Slattery and his son Brian, who is also a polygraph examiner, take seats at a conference table at their office and rifle through a stack of written statements they've collected to prove the point: On September 25 of this year, one applicant to a local police department (confidentiality agreements prevented Slattery Associates from identifying the agencies involved) ended up writing a statement in which he confessed to burglarizing about $2000 from a high school, credit card theft, and beating someone with a stick until they had a seizure. Last April another police officer candidate confessed in writing to selling dime bags of cocaine from behind the counter of the bar where he worked. About three years ago, a man applying to be a corrections officer confessed to selling between $900,000 and $1 million worth of coke, as well as numerous robberies. The polygraph examiners don't know how many get arrested as a result of their confessions. The test results are handed in to the department and the examiners are done.
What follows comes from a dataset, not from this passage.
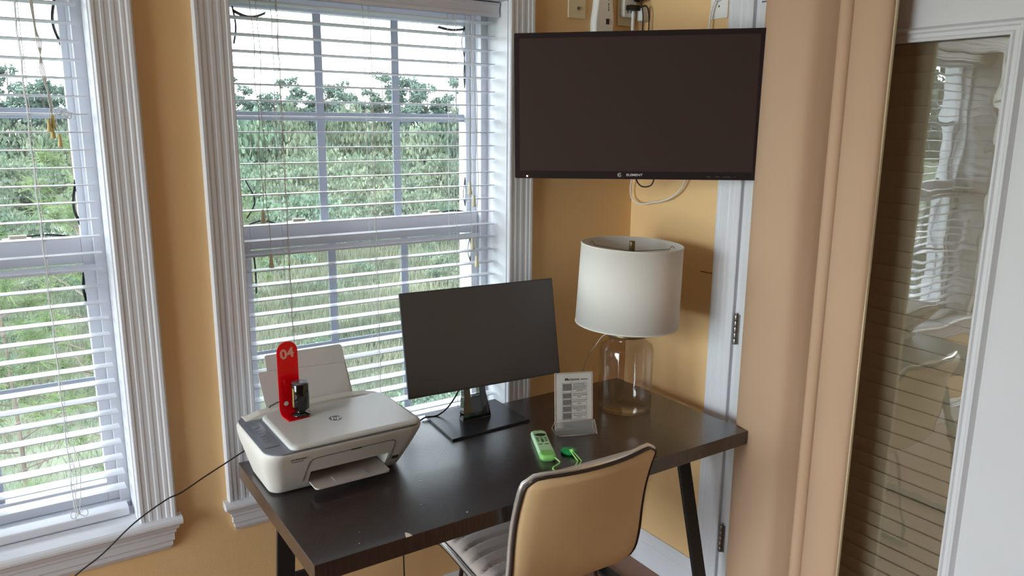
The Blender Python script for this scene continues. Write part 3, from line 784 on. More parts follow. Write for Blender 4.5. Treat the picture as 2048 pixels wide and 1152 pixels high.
    text('model_text', 'HP DeskJet', .0085, M['ink'], frame((.548, fy(zt_) - .0012, zt_), (1, 0, 0), (0, -.62, .78)), root, .0002, .0001)
    tl = MB(); 
    for i in range(5): tl.box(.533 + i * .006, .5375 + i * .006, fy(.870) - .0012, fy(.870) + .001, .8695, .8708)
    tl.build('small_text', M['ink'], root)
    MB().tube(spline([(.535, 2.062, .812), (.505, 2.066, .800), (.482, 2.070, .788), (.44, 2.075, .766), (.39, 2.078, .742), (.33, 2.080, .712), (.29, 2.082, .700), (.21, 2.085, .655), (.13, 2.088, .590), (.06, 2.090, .545), (-.02, 2.09, .46), (-.15, 2.09, .30), (-.30, 2.09, .02)], 8), .0021, 8).tube([(.535, 2.050, .812), (.535, 2.064, .812)], .005, 8).build('power_cord', M['rubber'], root)['label'] = 'thin black power cord sagging to the lower left'
    return root
printer()

# ------------------------------------------------------------------ red number stand + camera on the printer
LZ = .9185
def red_stand():
    root = thing('number_stand', 'red acrylic stand marked 04 on top of the printer', 'stand', (.60, 1.95, LZ), (0, 0, R(6)))
    # built in local frame: x right, y back, z up
    w_ = .0285; h = .200
    pl = [(-w_, .020)]
    for k in range(13):
        a = PI - PI * k / 12; pl.append((w_ * math.cos(a), h - w_ + w_ * math.sin(a)))
    pl.append((w_, .020))
    m = MB(); m.prism(pl, lambda p, q, t: (p, .016 + t, q), -.0015, .0015)
    # curl at the back foot and base plate
    prof = []
    for k in range(9):
        a = R(90 * k / 8); prof.append((.016 - .0 + .020 * 0, 0))
    arc_o = [(.016 + .0015 - .0215 + .0215 * math.cos(-R(90 * k / 8)) - .0, .020 + .020 * math.sin(-R(90 * k / 8))) for k in range(9)]
    arc_i = [(.016 - .0015 - .0185 + .0185 * math.cos(-R(90 * k / 8)), .020 + .017 * math.sin(-R(90 * k / 8))) for k in range(9)]
    ring = arc_o + [(-.042, 0), (-.042, .003)] + arc_i[::-1]
    m.prism(ring, lambda p, q, t: (t, p, q), -w_, w_)
    m.build('stand_body', M['red'], root, world=False, bevel=.0006)
    mw = wm(root)
    text('numerals', '04', .036, M['num'], mw @ frame((-.001, .0138, .166), (1, 0, .10), (0, 0, 1)), root, .0005, .0011, sx=1.05)
    d = MB(); d.lathe([(.0062, 0), (.0062, .0006)], 20, Matrix(((1, 0, 0, -.010), (0, 0, -1, .0142), (0, 1, 0, .030), (0, 0, 0, 1))))
    d.build('cord_hole', M['paper'], root, world=False)
    return root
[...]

Brian Slattery stresses that the statements are naturally arrived at by the subject. There is no coercion or trickery involved. The subjects are told that the test will detect untruthfulness with absolute certainty, and that a police department will not hire someone with unresolved deception, so they might as well come clean. "We're not there to dig up dirt to prevent them from being hired. We afford them the opportunity to explain in detail" events in their lives that might need to be put in context, he says. As if to underscore this point, he displays the written comments the subjects are asked to provide about their experience. Poyser wrote that he was treated "great." The guy who confessed to selling drugs at the bar wrote, "Everything went according to my expectations," and the high school heister wrote, "I was treated great!"

Brian Slattery adds that they tell each subject, "It doesn't matter what you've done wrong in your life; it's whether or not you withhold information here today that will affect the results of this test."

Something Gregory Poyser took quite literally.